» **Source material**
- - - - -

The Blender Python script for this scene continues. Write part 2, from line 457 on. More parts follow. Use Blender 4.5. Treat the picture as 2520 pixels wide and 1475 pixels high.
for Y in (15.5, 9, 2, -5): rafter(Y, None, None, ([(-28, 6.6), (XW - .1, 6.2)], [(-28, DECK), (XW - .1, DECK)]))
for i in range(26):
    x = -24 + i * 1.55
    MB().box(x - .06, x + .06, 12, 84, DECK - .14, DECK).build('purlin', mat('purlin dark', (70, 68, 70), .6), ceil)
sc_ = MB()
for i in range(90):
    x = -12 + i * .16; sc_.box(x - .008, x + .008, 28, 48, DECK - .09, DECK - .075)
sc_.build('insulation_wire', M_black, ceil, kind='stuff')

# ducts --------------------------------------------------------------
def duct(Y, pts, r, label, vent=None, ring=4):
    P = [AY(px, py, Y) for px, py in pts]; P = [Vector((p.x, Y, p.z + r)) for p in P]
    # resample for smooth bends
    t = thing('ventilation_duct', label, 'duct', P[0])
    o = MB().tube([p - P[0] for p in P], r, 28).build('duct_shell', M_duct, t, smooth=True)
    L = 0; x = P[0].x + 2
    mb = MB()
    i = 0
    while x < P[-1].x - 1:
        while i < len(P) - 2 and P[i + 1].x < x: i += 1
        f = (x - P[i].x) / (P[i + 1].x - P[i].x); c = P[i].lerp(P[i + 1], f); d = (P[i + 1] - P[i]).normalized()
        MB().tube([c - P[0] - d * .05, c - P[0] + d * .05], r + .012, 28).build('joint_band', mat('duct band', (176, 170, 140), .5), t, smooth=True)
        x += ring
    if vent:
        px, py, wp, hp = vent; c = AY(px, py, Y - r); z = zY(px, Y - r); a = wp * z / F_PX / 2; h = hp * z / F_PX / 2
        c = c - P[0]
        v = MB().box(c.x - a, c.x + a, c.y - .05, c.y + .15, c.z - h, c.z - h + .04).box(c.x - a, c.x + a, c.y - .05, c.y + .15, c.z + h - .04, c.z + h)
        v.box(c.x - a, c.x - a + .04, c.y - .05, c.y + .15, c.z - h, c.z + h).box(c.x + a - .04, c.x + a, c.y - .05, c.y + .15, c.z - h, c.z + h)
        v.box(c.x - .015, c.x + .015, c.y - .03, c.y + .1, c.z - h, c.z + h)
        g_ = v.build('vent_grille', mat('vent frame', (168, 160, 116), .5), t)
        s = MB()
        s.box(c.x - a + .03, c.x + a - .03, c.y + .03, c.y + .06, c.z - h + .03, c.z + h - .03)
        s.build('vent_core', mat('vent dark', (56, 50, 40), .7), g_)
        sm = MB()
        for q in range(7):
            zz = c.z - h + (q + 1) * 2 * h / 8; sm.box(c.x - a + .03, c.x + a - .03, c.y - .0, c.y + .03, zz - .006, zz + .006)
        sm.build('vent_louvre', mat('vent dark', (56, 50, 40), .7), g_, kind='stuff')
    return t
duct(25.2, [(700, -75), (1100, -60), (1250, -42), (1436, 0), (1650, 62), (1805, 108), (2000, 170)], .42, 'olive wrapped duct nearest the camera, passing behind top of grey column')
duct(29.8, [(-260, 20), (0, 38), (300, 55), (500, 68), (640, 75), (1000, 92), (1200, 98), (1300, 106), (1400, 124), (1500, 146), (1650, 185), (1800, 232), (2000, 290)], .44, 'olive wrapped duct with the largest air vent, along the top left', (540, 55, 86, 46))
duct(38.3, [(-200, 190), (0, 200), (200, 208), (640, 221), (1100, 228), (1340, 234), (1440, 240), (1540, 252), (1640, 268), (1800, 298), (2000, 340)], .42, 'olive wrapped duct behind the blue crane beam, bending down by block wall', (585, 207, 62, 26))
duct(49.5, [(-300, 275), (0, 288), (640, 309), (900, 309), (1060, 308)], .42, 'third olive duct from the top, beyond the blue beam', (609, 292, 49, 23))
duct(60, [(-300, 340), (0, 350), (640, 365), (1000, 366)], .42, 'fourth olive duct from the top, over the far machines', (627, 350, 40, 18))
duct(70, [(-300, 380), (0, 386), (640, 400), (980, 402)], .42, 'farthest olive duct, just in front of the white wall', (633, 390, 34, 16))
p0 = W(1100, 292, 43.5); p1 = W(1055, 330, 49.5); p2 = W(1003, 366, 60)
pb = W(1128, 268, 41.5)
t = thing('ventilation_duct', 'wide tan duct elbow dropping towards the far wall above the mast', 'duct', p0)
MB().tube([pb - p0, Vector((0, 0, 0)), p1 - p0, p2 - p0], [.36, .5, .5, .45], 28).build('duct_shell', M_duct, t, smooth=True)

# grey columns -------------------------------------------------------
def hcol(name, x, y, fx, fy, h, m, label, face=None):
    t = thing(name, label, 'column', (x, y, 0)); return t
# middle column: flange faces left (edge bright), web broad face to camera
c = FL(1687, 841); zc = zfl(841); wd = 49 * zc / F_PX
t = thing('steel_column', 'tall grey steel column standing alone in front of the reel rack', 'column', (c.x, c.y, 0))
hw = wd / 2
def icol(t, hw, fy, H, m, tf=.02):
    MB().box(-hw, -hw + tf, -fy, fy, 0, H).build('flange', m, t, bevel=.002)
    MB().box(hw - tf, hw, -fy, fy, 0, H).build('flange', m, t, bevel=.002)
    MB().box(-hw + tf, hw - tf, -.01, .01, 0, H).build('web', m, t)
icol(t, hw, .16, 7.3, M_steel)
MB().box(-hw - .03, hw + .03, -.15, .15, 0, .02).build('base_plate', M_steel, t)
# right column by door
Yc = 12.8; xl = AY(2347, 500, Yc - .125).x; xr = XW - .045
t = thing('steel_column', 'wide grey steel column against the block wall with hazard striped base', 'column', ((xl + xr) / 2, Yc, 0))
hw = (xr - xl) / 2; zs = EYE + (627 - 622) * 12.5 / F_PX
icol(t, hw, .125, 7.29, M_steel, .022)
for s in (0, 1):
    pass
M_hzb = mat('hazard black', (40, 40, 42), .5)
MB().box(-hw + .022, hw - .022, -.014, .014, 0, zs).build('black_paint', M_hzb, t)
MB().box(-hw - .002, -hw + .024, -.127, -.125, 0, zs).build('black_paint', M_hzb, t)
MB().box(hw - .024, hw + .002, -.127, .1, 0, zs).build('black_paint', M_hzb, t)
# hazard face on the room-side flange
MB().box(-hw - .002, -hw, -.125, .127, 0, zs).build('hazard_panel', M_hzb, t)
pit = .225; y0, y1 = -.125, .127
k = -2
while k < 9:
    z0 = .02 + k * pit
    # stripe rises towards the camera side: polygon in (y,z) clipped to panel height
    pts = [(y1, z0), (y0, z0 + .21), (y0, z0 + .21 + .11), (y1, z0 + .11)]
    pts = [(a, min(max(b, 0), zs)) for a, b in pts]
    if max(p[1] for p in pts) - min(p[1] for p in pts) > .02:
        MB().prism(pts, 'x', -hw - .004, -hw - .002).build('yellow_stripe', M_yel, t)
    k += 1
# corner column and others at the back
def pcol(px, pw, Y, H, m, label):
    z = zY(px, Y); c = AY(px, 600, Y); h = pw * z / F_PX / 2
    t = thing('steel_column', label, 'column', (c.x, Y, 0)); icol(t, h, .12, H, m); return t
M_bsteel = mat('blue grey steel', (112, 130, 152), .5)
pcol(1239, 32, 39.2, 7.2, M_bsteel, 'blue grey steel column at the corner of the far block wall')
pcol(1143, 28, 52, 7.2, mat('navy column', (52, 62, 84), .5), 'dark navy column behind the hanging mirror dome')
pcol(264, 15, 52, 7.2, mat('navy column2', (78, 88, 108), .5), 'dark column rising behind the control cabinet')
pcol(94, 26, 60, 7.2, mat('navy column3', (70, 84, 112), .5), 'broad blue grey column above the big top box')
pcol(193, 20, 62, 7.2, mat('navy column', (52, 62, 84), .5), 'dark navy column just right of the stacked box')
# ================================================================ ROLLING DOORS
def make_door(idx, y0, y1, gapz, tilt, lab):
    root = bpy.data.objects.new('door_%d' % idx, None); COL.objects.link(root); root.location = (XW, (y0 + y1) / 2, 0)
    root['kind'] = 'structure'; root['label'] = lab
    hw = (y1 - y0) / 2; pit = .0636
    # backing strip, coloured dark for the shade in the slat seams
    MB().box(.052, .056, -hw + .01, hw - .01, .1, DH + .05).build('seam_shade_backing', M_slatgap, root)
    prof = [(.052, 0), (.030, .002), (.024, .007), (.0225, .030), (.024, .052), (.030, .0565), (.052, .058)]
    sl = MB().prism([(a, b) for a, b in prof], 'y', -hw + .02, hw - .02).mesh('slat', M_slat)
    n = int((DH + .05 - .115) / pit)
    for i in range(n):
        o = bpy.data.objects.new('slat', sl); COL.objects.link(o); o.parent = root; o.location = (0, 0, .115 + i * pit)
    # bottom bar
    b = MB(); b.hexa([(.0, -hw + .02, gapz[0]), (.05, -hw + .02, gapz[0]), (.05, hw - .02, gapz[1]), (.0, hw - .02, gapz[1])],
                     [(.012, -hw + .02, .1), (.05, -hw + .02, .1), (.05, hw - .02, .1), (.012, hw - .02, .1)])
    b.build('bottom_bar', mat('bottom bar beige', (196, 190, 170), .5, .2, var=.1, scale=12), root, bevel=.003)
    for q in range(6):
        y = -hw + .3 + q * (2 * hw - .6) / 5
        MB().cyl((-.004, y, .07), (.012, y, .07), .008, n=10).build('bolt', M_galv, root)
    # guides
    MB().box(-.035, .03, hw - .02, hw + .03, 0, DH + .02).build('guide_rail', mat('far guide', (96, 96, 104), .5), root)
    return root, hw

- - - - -

Print only the lines from the top of the data above down to the line holding "sc_.build('insulation_wire', M_black, ceil, kind='stuff')", inclusive.

The Blender Python script for this scene continues. Write part 2, from line 457 on. More parts follow. Use Blender 4.5. Treat the picture as 2520 pixels wide and 1475 pixels high.
for Y in (15.5, 9, 2, -5): rafter(Y, None, None, ([(-28, 6.6), (XW - .1, 6.2)], [(-28, DECK), (XW - .1, DECK)]))
for i in range(26):
    x = -24 + i * 1.55
    MB().box(x - .06, x + .06, 12, 84, DECK - .14, DECK).build('purlin', mat('purlin dark', (70, 68, 70), .6), ceil)
sc_ = MB()
for i in range(90):
    x = -12 + i * .16; sc_.box(x - .008, x + .008, 28, 48, DECK - .09, DECK - .075)
sc_.build('insulation_wire', M_black, ceil, kind='stuff')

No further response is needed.